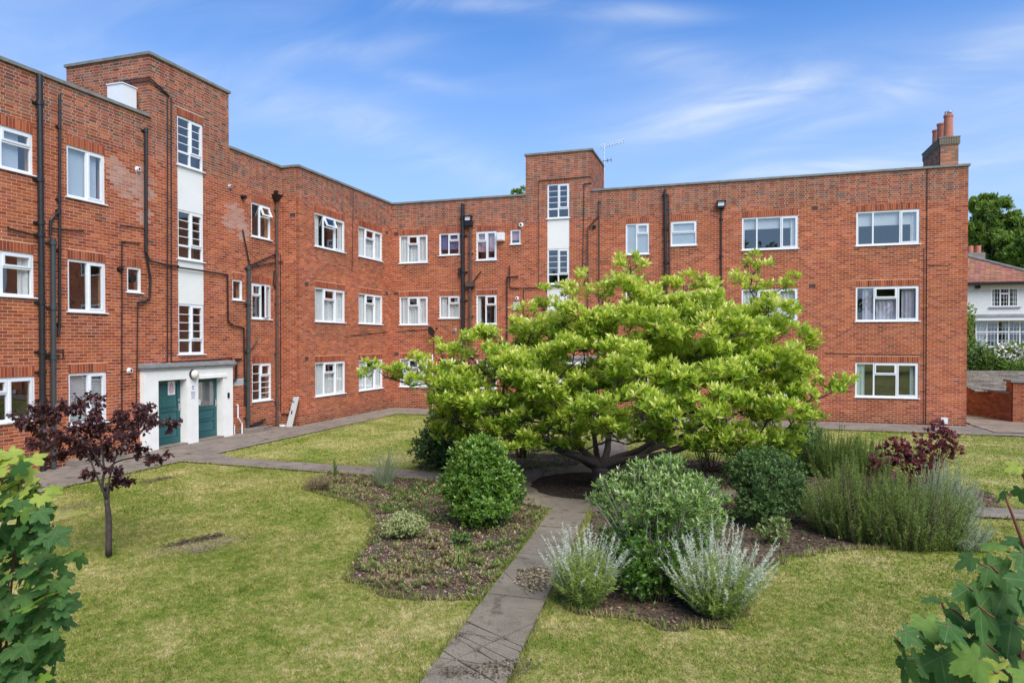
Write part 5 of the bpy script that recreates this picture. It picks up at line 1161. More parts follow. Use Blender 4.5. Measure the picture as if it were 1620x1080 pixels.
shoots('dead_grass_tuft', 'small tuft of orange brown dead grass at bed tip', 'plant', *near(503, 775), 70, .2, .18, .32, 1.5, 'drygrass', .06, .02, .5, leafw=.08, stemmat='twig')
shoots('willowherb_plant', 'slender bright green weed beside the brown grass tuft', 'plant', *near(530, 755), 7, .08, .3, .5, 1.2, 'weed', .06, .012, .6, leafw=.2)

# --- burgundy smoke bush
sb = shrub_px('smoke_bush', 'burgundy smoke bush rising above the rosemary', 'bush', (1462, 772), [(1478, 700, 30, 16, 0), (1480, 678, 16, 14, 0), (1420, 712, 26, 14, .1), (1400, 728, 20, 10, 0), (1450, 722, 32, 14, .1), (1508, 712, 16, 12, 0), (1440, 735, 30, 12, .1), (1410, 700, 14, 9, .1), (1495, 690, 16, 12, 0), (1390, 738, 16, 9, .1)], 44, 6, .07, 'smoke', T_oval(.75, .1), .4, stem=.012, stemmat='redstem', tint0=.35, tinth=.3, nstem=50, core=False)

# --- sycamore leaves close to the camera
def maple(name, label, base, z0, tips, size, single=300, stem_r=.012, depthj=.15):
    t_ = empty(name, label, 'tree'); w = MB(); PL, DL, UL, SL, TL = [], [], [], [], []
    for (x, y, dz, tint, sc) in tips:
        p = at(x, y, z0 + dz); hang = Vector((random.uniform(-1, .8), random.uniform(-.9, .3), random.uniform(-.75, .0))).normalized()
        L_ = size * sc; PL.append(p); DL.append(hang); UL.append(Vector((random.uniform(-.55, .55), -.45 + random.uniform(-.45, .45), .95)).normalized()); SL.append(L_); TL.append(tint)
        st = p + (Vector((-.5, .5, -.5)) if base else Vector((.75, .2, -.6))) * L_ * random.uniform(.3, .6)
        wk = w if base else MB(); limb(wk, p + hang * L_ * .03, st, .0022, .0028, 0, 3, .1)
        if not base: wk.build('leaf_stalk', 'redstem', t_, True)
    foliage('foliage', T_maple(), PL, DL, UL, SL, TL, 'maple', t_, single)
    if w.v: w.build('leaf_stalks', 'redstem', t_, True)['kind'] = 'stuff'
    return t_
tips = []
def edge_left(y):                                   # right outline of the sapling in the picture
    pts = [(700, 20), (720, 45), (760, 72), (800, 92), (850, 104), (880, 118), (900, 116), (940, 112), (1000, 110), (1080, 96)]
    for (a, b), (c, d) in zip(pts, pts[1:]):
        if a <= y <= c: return b + (d - b) * (y - a) / (c - a)
    return 60
for k in range(760):
    y = random.uniform(712, 1130); x = random.uniform(-120, edge_left(min(y, 1080)) - 12)
    young = .93 if (y < 790 and random.random() < .6) else (.86 if random.random() < .08 else random.uniform(.08, .72))
    tips.append((x, y, random.uniform(-.25, .35) + (.1 if y < 780 else 0), young, random.uniform(.6, 1.1)))
tips += [(125, 876, 0, .6, .9), (118, 872, -.1, .72, .8), (12, 712, 0, .97, .9), (50, 722, 0, .95, .9), (60, 760, 0, .97, .8), (78, 770, 0, .92, .8), (38, 790, -.1, .96, .8), (72, 942, -.25, .86, .9), (58, 955, -.25, .86, .9), (88, 938, -.2, .9, .7), (100, 905, 0, .5, .9), (95, 980, 0, .4, 1), (105, 948, .1, .35, .9)]
msap = maple('sycamore_sapling', 'sycamore sapling close up at the left edge, yellow at its top', 1, 3.0, tips, .125)
w = MB()
tb = at(-30, 1200, 3.15); tb.z = 0
for (x, y) in ((8, 700), (30, 770), (-30, 740), (20, 870), (0, 900), (-60, 850)): limb(w, tb, at(x, y + 25, 3.1), .02, .004, 0, 5, .03)
w.build('trunk', 'redstem', msap, True)
tips = [(1540, 880, .1, .6, .6), (1580, 860, .15, .86, .6), (1560, 1040, .1, .55, .9), (1500, 1040, .1, .7, .8), (1415, 1010, .02, .6, .45), (1428, 996, .0, .45, .6), (1436, 1042, 0, .35, .75), (1470, 1060, .05, .3, .8), (1500, 960, .1, .3, .9), (1530, 925, .05, .35, .8), (1560, 890, .1, .45, .8), (1545, 955, 0, .25, 1.15), (1462, 975, .05, .84, .7), (1440, 990, .05, .4, .65), (1495, 985, -.02, .35, .8), (1487, 1030, 0, .3, .95), (1440, 1035, .02, .45, .65), (1530, 1010, .05, .3, 1.0), (1575, 1000, .1, .35, 1.2), (1610, 985, .05, .3, 1.2),
        (1552, 1040, -.1, .86, .8), (1585, 1060, -.1, .9, .8), (1610, 1055, -.1, .86, .7), (1600, 900, .1, .55, .9), (1580, 905, .15, .5, .7), (1612, 870, .1, .4, .9), (1560, 930, .2, .85, .6), (1590, 935, .1, .45, .8), (1615, 930, 0, .4, 1.0),
        (1508, 1075, 0, .3, 1.1), (1560, 1085, .05, .25, 1.3), (1610, 1090, 0, .2, 1.3), (1460, 1085, .05, .4, .8), (1600, 1025, .15, .2, 1.3), (1520, 1050, .15, .25, 1.0), (1480, 945, .12, .62, .5), (1590, 776, .1, .4, .42), (1616, 772, .1, .35, .45), (1612, 735, .1, .9, .4), (1622, 728, .1, .7, .4), (1618, 855, .15, .45, .6), (1632, 885, .1, .45, .7), (1640, 915, 0, .35, 1.0), (1470, 1000, .1, .45, .6), (1520, 1000, .1, .4, .7), (1550, 1010, 0, .5, .7), (1650, 1000, -.05, .35, 1.3), (1650, 1080, 0, .3, 1.3), (1590, 970, .2, .3, 1.1), (1560, 975, .25, .35, .9), (1570, 1110, -.1, .3, 1.2), (1500, 1120, 0, .3, 1.2), (1630, 960, .1, .3, 1.2)]
msap2 = maple('sycamore_branch', 'sycamore tree top with big dark leaves at lower right corner', None, 1.75, tips, .148)
w = MB(); tb = at(1640, 1250, 1.9); tb.z = 0
for pth_ in ([(1640, 1250), (1570, 1130), (1500, 1060), (1455, 990)], [(1640, 1250), (1590, 1090), (1510, 990), (1490, 950)], [(1660, 1250), (1620, 1060), (1600, 960), (1575, 920)], [(1680, 1200), (1650, 950), (1620, 860), (1590, 780)], [(1680, 1100), (1655, 850), (1625, 760), (1612, 738)]):
    pts = curvepts([at(x, y + 4, 1.86) for x, y in pth_], 4); tube(w, pts, .008, 6, .003)
limb(w, tb, at(1650, 1235, 1.87), .03, .012, 0, 4, .02); w.build('trunk', 'redstem', msap2, True)

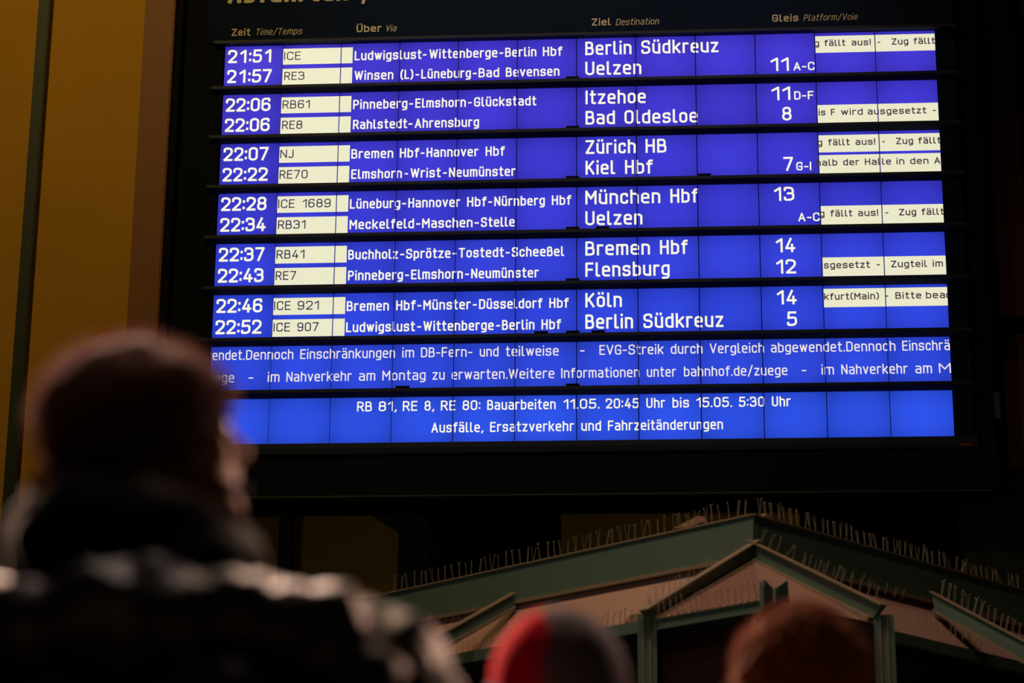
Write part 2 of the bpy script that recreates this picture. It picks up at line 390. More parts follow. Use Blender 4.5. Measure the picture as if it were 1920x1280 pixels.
row(0, 0, 'note', ('g', 1526, 1536), ('fällt', 1545.7, 1585), ('aus!', 1596.7, 1632.7), ('-', 1645.7, 1650.7), ('Zug', 1671.7, 1703), ('fällt', 1713, 1753))
row(1, 1, 'note', ('is', 1535, 1547.7), ('F', 1558, 1566), ('wird', 1577, 1617.7), ('ausgesetzt', 1627, 1736.7), ('-', 1749, 1755))
row(2, 0, 'note', ('g', 1531, 1541.7), ('fällt', 1552.7, 1593), ('aus!', 1604, 1641), ('-', 1654, 1659), ('Zug', 1680, 1712), ('fällt', 1721.7, 1764))
row(2, 1, 'note', ('halb', 1530, 1570), ('der', 1581, 1611), ('Halle', 1621.7, 1670.7), ('in', 1681, 1695.7), ('den', 1706.7, 1741), ('A', 1751.7, 1763))
row(3, 1, 'note', ('g', 1535, 1546), ('fällt', 1557, 1598), ('aus!', 1609, 1646.7), ('-', 1660, 1665.7), ('Zug', 1685.7, 1718), ('fällt', 1728, 1770))
row(4, 1, 'note', ('sgesetzt', 1545, 1631), ('-', 1643.6, 1650), ('Zugteil', 1670.6, 1738), ('im', 1749, 1768))
row(5, 0, 'note', ('kfurt(Main)', 1545, 1648), ('-', 1660, 1665.7), ('Bitte', 1678.8, 1727.5), ('bea', 1736, 1771.8), ('c', 1773.6, 1784))
row(6, 0, 'tick', ('w', 381, 396), ('endet.', 398.5, 458.4), ('Dennoch', 461.4, 550), ('Einschränkungen', 563, 740.6), ('im', 754.3, 776.4), ('DB-Fern-', 789.4, 885.5), ('und', 899.6, 934.7), ('teilweise', 948.4, 1047.5), ('-', 1088, 1096), ('EVG-Streik', 1124, 1244), ('durch', 1258, 1317.3), ('Vergleich', 1331, 1432.5), ('abgewendet.', 1445.6, 1584), ('Dennoch', 1587, 1679), ('Einschrä', 1692, 1781))
row(6, 1, 'tick', ('uege', 390, 439), ('-', 466, 475), ('im', 502, 524), ('Nahverkehr', 537, 659), ('am', 673, 703.6), ('Montag', 717, 798), ('zu', 811, 833.8), ('erwarten.', 847, 951.5), ('Weitere', 954, 1039.4), ('Informationen', 1052.3, 1199), ('unter', 1213, 1267.5), ('bahnhof.de/zuege', 1282.5, 1476.4), ('-', 1503.7, 1512), ('im', 1540.5, 1563.7), ('Nahverkehr', 1577.6, 1701.7), ('am', 1716.4, 1747.5), ('M', 1760.7, 1783))
row(7, 0, 'msg', ('RB', 669.6, 697.3), ('81,', 710, 743.5), ('RE', 755.4, 782.4), ('8,', 796, 813.8), ('RE', 826.7, 854), ('80:', 867.4, 900.7), ('Bauarbeiten', 913.6, 1042), ('11.05.', 1056.8, 1124), ('20:45', 1136, 1198), ('Uhr', 1212, 1247), ('bis', 1261, 1292), ('15.05.', 1306, 1372.5), ('5:30', 1385.6, 1433.6), ('Uhr', 1447.5, 1482.3))
row(7, 1, 'msg', ('Ausfälle,', 809, 906), ('Ersatzverkehr', 919, 1076), ('und', 1090, 1127), ('Fahrzeitänderungen', 1140, 1355.6))
# kind: baselines of line 0 / 1 (in pane heights from the top), cap height, stroke
K = {'via': (.41, .895, .226, .034, m_white), 'dest': (.41, .90, .328, .047, m_white), 'plat': (.405, .895, .20, .031, m_white),
     'time': (.41, .90, .325, .050, m_white), 'train': (.365, .86, .205, .026, m_ink), 'note': (.325, .80, .155, .026, m_ink2),
     'tick': (.30, .81, .222, .027, m_tick), 'msg': (.31, .80, .222, .031, m_white)}
white_polys = {}                            # (row) -> list of (poly, material)
for r, l, kind, items in T:
    b0, b1, cap, st, m = K[kind]
    base = TOPZ - r*PITCHV - (b1 if l else b0)*PH
    for s, xl, xr in items:
        white_polys.setdefault((r, m.name), []).extend(text_polys(s, bu(xl, r, l), bu(xr, r, l), base, cap*PH, st*PH))
for i, s in enumerate(times):
    r, l = divmod(i, 2); b0, b1, cap, st, m = K['time']
    base = TOPZ - r*PITCHV - (b1 if l else b0)*PH
    white_polys.setdefault((r, m.name), []).extend(text_polys(s.replace('1', '\x01'), .06*PW, .825*PW, base, cap*PH, st*PH, gap=.09))
MATS = {m.name: m for m in (m_white, m_tick, m_ink, m_ink2)}

# ------------------------------------------------------------------ departure board
XR = 12*PW; ZB = TOPZ-7*PITCHV-PH
zbot = at(1000, 929, -.03).z
board = empty('departure_board', (6*PW, .3, zbot))
tag(board, 'large station departure board with rows of glowing blue screens and white lettering', 'departure board')
hx0, hx1 = at(322, 300, 0).x, at(1838, 300, 0).x
box('housing', hx0, hx1, .03, .62, zbot, TOPZ+1.2, m_black, board, .02)
fx0, fx1 = at(378, 300, 0).x, at(1800, 300, 0).x
hdr = TOPZ + .03
box('header_panel', fx0, fx1, -.02, .03, hdr, TOPZ+1.1, m_navy, board, .004)
box('side_panel', fx0, -.012, -.012, .03, ZB-.03, hdr, m_black, board)
box('side_panel', XR+.012, fx1, -.012, .03, ZB-.03, hdr, m_navy, board)
box('lower_panel', hx0+.03, hx1-.03, -.03, .03, zbot+.012, ZB-.13, m_black, board, .004)
lip = box('bottom_lip', hx0+.02, hx1-.02, -.045, .03, zbot, zbot+.012, m_green_dark, board); lip['label'] = 'thin greenish bottom lip'
for x0, x1 in ((hx0-.0, hx0+.045), (hx1-.045, hx1)):
    box('outer_rim', x0, x1, -.06, .03, zbot, TOPZ+1.2, m_black, board, .006)
# the bars between the rows (shelf under each row, its underside lit by the row below)
gapb = PITCHV-PH
for r in range(0, 9):
    zt_ = TOPZ - r*PITCHV + gapb - .003
    zl = TOPZ - r*PITCHV + .003
    if r == 0: zt_ = zl + gapb*.55
    if r == 8: zt_ = ZB-.004; zl = ZB-.10
    bm = bmesh.new()
    x0, x1 = -.09, XR+.17
    # angled profile: upright nose on top, sloping underside facing down and out
    prof = [(-.012, zt_), (-.055, zt_-.006), (-.055, zt_-gapb*.45), (-.012, zl), (.03, zl), (.03, zt_)]
    if r == 8: prof = [(-.012, zt_), (-.04, zt_-.01), (-.04, zt_-.05), (-.03, zl), (.03, zl), (.03, zt_)]
    prism(bm, [V((x0, y, z)) for y, z in prof], V((x1-x0, 0, 0)))
    bo = bmo('divider_bar', bm, m_bar, board)
    if 0 < r < 8:
        # small latches standing on the bar
        xs = [6*PW-.03]
        if r == 3: xs.append(bu(1320, 2, 1))
        if r == 4: xs.append(bu(1130, 3, 1))
        if r == 6: xs += [bu(1015, 5, 1), bu(1122, 5, 1)]
        if r == 7: xs.append(bu(756, 6, 1))
        for x in xs: box('latch', x-.055, x+.055, -.052, -.02, zt_-.008, zt_+.014, m_black, bo)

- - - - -

(Written instruction)
Emit the lines of the material exactly, from its first line to the line containing "shoots('willowherb_plant', 'slender bright", inclusive; leave every picture out.

(Correct answer)
Write part 5 of the bpy script that recreates this picture. It picks up at line 1161. More parts follow. Use Blender 4.5. Measure the picture as if it were 1620x1080 pixels.
shoots('dead_grass_tuft', 'small tuft of orange brown dead grass at bed tip', 'plant', *near(503, 775), 70, .2, .18, .32, 1.5, 'drygrass', .06, .02, .5, leafw=.08, stemmat='twig')
shoots('willowherb_plant', 'slender bright green weed beside the brown grass tuft', 'plant', *near(530, 755), 7, .08, .3, .5, 1.2, 'weed', .06, .012, .6, leafw=.2)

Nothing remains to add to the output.